1 x Other Rank died of wounds. 2 x Other Ranks were wounded*.

There are no deaths reported in the 23H History or War Diary for 16th April. 

*It may be that Ernest was one of the Wounded on the 15th April as on the Graves Concentration Report Form, it was initially noted that he was “Killed in Action,” but this was crossed out and “Died of Wounds” was written.   He was the only one who died on that day.

It is seen on the same form that all the men on it were all reburied on the 25th June 1947 in the Hanover (Limmer) British Cemetery after having been initially buried in the Hamne, Germany, Temporary Burial Ground, South side of Uchte – Stolzenau Road.

Uchte is a municipality in the district of Nienburg, in Lower Saxony, Germany. It is situated approximately 25 km (16 mi) southwest of Nienburg, and 25 km (16 mi) north of Minden.

Stolzenau is a municipality in the district of Nienburg, in Lower Saxony, Germany.
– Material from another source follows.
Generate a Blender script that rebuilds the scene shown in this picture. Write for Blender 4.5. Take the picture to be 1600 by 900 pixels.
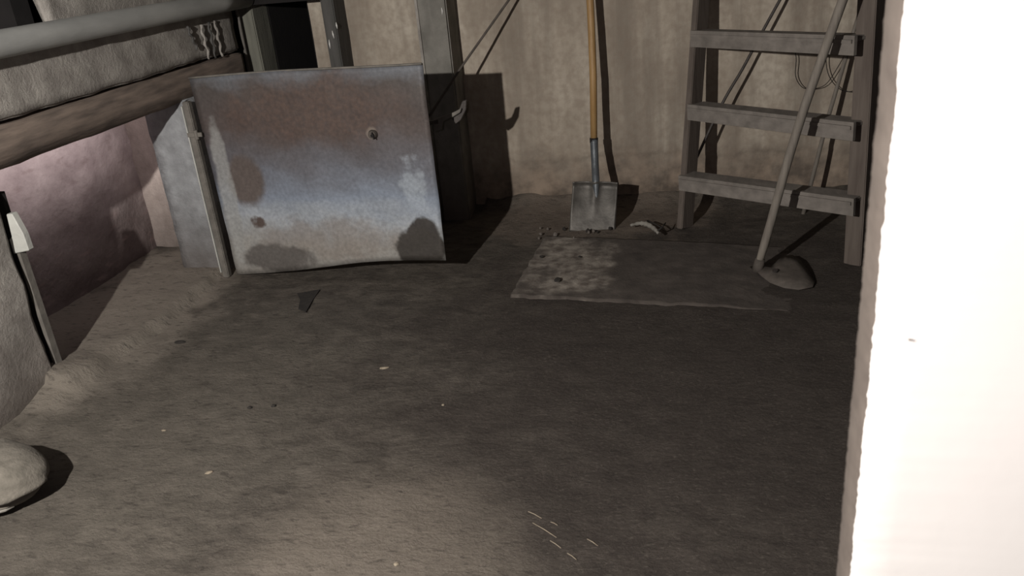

It is situated on the left bank of the Weser, approx. 20 km southwest of Nienburg, and 25 km northeast of Minden. During the second half of the 20th century, a unit of the Royal Netherlands Air Force was stationed in Stolzenau.    (Please see the Report below) 

Sadly Joseph and Ada were to suffer another tragedy, Joseph, I believe died in 1952.